There is an art to crafting a good homepage (or landing page) for a website. A good homepage is a fine balance of visual interest, capture strategy, just enough information (and the right information!), and just the right amount of sass. Find that balance and you’ve got a killer mouse trap; miss that balance and you’ll lose your audience.

And the first way to tell is by looking in your Analytics at a number called your “bounce rate”.

What is the bounce rate?

As defined by Google on their Google Analytics support page:

The Bounce Rate is the percentage of bounced visits to your site.

A bounce is calculated as a single-page view or single-event trigger in a session or visit.

The following situations qualify as bounces:

  • A user clicks on a link deep into your site sent by a friend, reads the information on the page, and closes the browser.
  • A user comes to your home page, looks around for a minute or two, and immediately leaves.
  • A user comes directly to a reference page on your site from a web search, leaves the page available in the browser while completing other tasks in other browser windows and the session times out.

While there are exceptions, for the most part a bounce means your site failed to convert.

Why are people bouncing?

While not a definitive list, people are bouncing because:

  • You scared them off, perhaps by having tons of advertising and things flying around the web page
  • You overwhelmed them with so much content their brain exploded and they left
  • They had no idea how to navigate your site or find what they were looking for
  • They came to your site in error (thought it was one thing, turned out it wasn’t)
Three of these four reasons are not neutral occurrences; not to be rude, but they are your problems of your making.
(Yes, if someone opens a web page in your site and sites there reading it for a long time causing the session to timeout, that counts as a bounce, but it is a metric that you can adjust)
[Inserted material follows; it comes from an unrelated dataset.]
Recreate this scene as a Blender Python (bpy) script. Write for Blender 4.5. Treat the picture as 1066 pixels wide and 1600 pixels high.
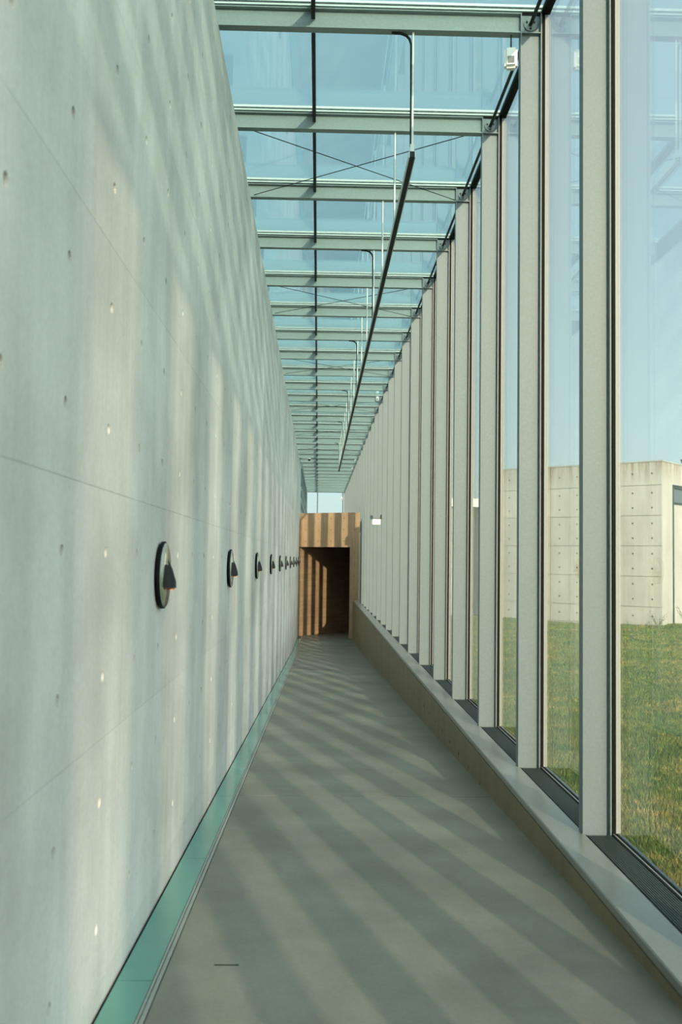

How can I fix my bounce rate?

Fixing your bounce rate generally requires that you take a hard look at your site’s content, design, and layout. It requires a hefty amount of introspection and truly having a critical eye for analyzing and identifying your site’s failures. Hiring an information architect and usability strategist to help you analyze your digital strategy can be a wise, and inexpensive consultation.

The purpose of the architect/strategist will be to dissect the various ways that people are coming to your site, why they’re coming to your site, and draw big circles around the site’s problem areas and ways that it is failing to convert.

So take a look at your site’s Analytics and your bounce rate. Just how high is that number site-wide? How high is that number when broken down along your different traffic sources?

Then ask yourself why and can it be better.